One day, in his usual manner, he pointed to a large building with a FOR HIRE OR SALE sign in front. The building was five stories high and took up two corners in central London, eight on Shaftsbury Avenue. Prabhupada asked me to inquire further into its zoning and usage.

The real estate informed me that the building was once used by the YMCA before they moved to their present headquarters on Great Russel Street. I procured the keys, and Srila Prabhupada and I walked over from the Bury Street temple to see the inside of the buiding.

I felt good, basking in the golden glow of my mentor, as we strolled past the public baths and the Shaftsbury Theater (which was showing the play Hair) and crossed over to Endell Street where the main door was located. The lock was old and rusty, and it took some strength to turn the key. Prabhupada patently stood by my side. By Krishna's grace the lock opened, and the double-door parted. We looked at the large main foyer, and I could feel Prabhupada's mind making plans. We walked into a basketball court/ gymnasium, and we both knew that this would be the temple room. I could just imagine an altar replacing the hoop at the far end of the gym.

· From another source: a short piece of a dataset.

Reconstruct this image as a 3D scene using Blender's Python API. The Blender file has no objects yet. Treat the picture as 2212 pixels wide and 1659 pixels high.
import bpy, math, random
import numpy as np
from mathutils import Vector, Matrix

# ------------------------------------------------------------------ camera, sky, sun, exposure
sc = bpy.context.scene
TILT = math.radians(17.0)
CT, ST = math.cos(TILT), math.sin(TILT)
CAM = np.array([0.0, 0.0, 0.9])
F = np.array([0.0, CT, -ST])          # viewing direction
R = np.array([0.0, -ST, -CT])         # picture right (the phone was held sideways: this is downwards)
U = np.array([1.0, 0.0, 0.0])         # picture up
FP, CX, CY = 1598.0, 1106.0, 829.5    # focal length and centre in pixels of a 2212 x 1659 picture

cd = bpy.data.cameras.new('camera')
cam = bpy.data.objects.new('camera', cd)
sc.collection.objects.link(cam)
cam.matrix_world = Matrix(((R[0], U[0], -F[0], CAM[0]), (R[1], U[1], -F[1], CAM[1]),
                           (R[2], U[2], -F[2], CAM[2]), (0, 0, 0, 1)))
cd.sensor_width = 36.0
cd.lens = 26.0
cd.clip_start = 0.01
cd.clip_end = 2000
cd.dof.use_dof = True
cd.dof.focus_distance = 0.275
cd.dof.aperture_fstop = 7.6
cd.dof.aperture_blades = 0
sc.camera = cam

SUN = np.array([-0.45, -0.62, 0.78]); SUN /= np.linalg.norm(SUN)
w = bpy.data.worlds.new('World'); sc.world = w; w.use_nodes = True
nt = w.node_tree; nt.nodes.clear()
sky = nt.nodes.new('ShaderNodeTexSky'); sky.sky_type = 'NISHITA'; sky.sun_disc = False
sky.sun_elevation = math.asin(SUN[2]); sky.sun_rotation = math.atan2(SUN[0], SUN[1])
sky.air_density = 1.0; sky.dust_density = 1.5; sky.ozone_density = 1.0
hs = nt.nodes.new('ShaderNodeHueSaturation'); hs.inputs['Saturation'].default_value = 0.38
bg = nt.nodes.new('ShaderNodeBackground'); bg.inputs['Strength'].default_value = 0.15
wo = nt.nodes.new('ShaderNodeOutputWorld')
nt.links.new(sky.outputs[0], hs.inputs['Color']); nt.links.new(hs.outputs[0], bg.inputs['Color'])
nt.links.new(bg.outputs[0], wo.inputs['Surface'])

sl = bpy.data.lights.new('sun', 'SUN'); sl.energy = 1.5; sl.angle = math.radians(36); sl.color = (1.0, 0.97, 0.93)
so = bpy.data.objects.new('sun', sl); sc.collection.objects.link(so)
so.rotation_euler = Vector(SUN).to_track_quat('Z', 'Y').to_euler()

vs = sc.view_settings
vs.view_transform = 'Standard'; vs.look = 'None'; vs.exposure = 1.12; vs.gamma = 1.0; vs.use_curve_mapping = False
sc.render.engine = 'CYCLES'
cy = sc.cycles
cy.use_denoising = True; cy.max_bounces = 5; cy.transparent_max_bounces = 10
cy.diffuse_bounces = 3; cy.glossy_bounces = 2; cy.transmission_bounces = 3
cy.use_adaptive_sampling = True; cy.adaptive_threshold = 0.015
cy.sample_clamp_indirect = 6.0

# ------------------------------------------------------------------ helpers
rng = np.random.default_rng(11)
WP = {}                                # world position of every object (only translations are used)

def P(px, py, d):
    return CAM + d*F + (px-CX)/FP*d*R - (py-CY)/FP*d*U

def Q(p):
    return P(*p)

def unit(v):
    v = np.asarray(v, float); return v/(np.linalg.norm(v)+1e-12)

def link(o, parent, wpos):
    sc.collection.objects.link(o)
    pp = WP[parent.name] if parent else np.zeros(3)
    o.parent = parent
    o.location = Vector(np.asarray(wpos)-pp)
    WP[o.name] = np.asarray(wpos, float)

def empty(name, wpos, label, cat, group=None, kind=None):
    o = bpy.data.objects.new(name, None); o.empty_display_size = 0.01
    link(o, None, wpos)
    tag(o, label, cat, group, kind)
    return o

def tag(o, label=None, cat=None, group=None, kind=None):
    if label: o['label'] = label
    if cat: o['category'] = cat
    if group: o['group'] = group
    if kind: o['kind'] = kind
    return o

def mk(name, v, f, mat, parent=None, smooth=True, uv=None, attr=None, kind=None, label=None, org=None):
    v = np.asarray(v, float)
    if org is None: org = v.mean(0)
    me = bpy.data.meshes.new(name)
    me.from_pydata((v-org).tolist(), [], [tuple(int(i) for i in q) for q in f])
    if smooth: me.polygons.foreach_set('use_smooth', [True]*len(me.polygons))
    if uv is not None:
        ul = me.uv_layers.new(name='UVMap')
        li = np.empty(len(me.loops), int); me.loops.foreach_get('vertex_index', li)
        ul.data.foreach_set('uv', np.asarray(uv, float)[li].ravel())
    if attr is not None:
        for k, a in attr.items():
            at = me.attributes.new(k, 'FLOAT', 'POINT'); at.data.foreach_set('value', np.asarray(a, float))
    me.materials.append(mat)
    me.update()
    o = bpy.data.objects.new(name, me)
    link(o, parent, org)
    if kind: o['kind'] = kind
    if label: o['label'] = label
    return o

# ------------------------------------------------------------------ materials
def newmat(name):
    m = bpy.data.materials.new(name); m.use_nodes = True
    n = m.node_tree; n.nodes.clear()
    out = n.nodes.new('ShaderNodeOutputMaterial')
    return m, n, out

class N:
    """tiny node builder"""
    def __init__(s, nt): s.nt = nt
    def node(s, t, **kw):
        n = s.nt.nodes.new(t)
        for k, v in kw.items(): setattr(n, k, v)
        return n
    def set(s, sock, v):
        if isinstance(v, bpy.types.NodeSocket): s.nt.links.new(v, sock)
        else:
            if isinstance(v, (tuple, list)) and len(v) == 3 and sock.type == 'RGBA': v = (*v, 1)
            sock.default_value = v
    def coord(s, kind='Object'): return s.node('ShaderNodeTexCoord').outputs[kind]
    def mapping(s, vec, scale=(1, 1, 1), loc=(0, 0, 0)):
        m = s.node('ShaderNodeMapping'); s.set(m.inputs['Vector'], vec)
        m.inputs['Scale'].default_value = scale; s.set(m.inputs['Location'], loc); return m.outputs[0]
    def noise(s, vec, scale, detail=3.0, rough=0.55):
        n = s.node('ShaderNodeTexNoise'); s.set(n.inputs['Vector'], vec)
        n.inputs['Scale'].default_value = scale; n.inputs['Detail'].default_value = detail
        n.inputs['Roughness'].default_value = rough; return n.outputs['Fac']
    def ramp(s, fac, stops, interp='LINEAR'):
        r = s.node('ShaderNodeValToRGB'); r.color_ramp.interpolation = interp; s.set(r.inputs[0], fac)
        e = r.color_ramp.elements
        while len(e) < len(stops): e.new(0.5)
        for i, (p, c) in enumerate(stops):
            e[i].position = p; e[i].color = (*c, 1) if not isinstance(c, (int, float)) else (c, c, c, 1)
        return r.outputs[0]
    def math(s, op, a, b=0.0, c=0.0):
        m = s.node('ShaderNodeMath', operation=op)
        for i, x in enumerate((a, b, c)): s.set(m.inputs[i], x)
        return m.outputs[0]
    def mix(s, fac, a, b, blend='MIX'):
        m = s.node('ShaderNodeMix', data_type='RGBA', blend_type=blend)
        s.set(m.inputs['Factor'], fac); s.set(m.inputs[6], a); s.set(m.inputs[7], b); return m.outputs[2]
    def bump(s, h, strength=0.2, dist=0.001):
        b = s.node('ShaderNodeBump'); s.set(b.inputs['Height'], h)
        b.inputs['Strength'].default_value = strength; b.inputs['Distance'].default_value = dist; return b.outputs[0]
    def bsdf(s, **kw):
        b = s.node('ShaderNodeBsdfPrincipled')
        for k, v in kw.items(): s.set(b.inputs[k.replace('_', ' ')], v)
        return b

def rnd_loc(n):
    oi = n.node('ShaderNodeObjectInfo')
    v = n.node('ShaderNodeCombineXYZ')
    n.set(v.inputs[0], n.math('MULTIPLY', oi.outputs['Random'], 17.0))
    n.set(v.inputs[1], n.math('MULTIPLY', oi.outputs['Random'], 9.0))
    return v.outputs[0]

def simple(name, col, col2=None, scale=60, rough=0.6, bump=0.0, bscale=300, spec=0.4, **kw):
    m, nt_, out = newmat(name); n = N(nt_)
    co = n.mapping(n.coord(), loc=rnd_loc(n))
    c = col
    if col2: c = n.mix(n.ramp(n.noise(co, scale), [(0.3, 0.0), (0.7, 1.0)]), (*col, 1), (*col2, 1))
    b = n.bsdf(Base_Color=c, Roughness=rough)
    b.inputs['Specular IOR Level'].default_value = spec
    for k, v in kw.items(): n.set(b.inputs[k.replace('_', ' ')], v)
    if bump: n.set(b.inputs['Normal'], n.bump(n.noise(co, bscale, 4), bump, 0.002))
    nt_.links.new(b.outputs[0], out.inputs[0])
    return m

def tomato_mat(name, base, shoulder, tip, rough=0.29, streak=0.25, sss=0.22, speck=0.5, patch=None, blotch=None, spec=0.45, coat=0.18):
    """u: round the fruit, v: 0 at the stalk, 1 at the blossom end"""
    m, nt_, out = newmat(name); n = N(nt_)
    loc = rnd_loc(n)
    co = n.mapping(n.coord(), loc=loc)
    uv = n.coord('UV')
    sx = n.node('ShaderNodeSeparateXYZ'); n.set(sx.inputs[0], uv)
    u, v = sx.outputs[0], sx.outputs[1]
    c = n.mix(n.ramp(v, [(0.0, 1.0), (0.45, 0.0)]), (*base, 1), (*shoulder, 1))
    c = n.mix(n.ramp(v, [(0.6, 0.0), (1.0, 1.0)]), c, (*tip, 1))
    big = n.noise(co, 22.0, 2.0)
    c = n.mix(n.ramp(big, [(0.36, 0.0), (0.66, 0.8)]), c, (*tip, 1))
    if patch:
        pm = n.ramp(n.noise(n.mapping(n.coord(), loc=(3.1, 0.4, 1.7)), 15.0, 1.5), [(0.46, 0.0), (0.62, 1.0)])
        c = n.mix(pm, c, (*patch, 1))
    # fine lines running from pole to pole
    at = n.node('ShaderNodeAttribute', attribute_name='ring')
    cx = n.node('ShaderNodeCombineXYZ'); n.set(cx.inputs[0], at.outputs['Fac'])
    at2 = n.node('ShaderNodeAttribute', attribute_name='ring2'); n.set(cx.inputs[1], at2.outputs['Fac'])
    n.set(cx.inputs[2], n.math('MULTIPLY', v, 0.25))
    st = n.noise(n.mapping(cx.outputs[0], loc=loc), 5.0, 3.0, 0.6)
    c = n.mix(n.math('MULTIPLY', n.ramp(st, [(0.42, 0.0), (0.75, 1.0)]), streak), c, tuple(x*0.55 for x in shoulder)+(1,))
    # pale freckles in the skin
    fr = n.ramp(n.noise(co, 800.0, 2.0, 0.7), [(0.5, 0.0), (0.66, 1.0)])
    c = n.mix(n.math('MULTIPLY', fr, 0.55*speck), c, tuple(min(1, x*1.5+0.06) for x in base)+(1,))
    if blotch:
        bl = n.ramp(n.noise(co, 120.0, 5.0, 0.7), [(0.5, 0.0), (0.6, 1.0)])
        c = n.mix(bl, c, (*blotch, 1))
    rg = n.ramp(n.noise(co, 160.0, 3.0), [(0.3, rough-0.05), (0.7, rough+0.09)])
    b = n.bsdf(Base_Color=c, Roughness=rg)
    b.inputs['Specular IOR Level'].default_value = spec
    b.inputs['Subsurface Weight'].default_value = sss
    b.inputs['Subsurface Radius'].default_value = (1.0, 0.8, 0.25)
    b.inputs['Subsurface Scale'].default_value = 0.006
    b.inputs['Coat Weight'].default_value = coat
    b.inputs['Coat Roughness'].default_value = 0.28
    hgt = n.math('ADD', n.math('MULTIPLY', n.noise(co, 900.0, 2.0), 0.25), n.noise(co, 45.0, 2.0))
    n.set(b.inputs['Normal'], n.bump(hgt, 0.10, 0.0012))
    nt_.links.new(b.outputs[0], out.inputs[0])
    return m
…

We examined the lockers and bathrooms. The fixtures were old, and so as I pointed out some cracks in the wall, Prabhupada acknowledged them. We had been through this before. In San Francisco, while looking at an old church on 14th Streeet, Ptrabhupada had showed me how to look for cracks, leaks, termites, and so on. By now I knew what to look for while inspecting buildings.

There was a decaying kitchen that could be repaired. We walked up one of the wide stairways and surveyed the second floor. The rooms were large. There was plenty of room here for a magnificent temple.

I ran up the stairs to the third and fourth floors and saw that they basically were the same design as the second. I ran back down the stairs to report this to Prabhupada so that he did not have to climb the stairs himself.

Prabhupada wanted to inspect the basement. Debris that had gathered around the bottom of the basement door was loosened, and bit by bit the the rstsy door swung open. Slowly, I descended the stairs, with Prabhupada following close behind me. As we alighted onto the basement floor, he stuck even closer to my side. I felt like we were two kids exploring an empty house. The basement was one huge room with many pillars supporting the ceiling.

Suddenly, the few light bulbs sputtered, dimmed, and extinguished, leaving Prabhupada and me in total darkness. I felt his hand clutch the cloth of my kurta, and I reached out to him. I was simultaneously scared and elated by this intimate proximity to my spiritual master. I then felt his hand touch mine. He took my hand, and we held hands as we groped around in the dark. My nose was filled with his pleasant, comforting, sandalwood scent. I knew that for us to separate would be futile. We were standing together and were safe in each others' presence. I heard him chanting, "Hare Krishna, Hare Krishna, Krishna Krishna, Hare Hare..."

I felt the strong desire to protect my Guru Maharaj. He was always protecting me, maybe I could repay him! With my other hand I felt for the wall, but felt nothing but air. We took small, slow steps towards the stairs. Finally, my hand felt through the surface of the wall.

We inched our way along the wall, walking a rajor's edge between standing and falling. I whispered to Srila Prabhupada, "We are coming closer to the stairs." I felt calm, even with electricity coming from Srila Prabhupada's lotus hand into mine.

My foot hit the base of the stairs and said, "We are at the stairs." Very carefully, I lifted my foot and found the first step. I took each step slowly. Prabhupada was still holding onto me, and he followed as I ascended. As we got closer to the top of the stairs, we could see light filtering in through the doorway.

When we reached the ground floor, we saw that the lights were also on that floor. Prabhupada was smiling and calm but still holding my hand. I wanted to remain that way forever. Then Prabhupada looked around and ssid, "This building is not suitable. There is too much to repair." Then almost imperceptibly, he let go of my hand. I didn't wash my hand for a week and basked in the afterglo of our bonding experience.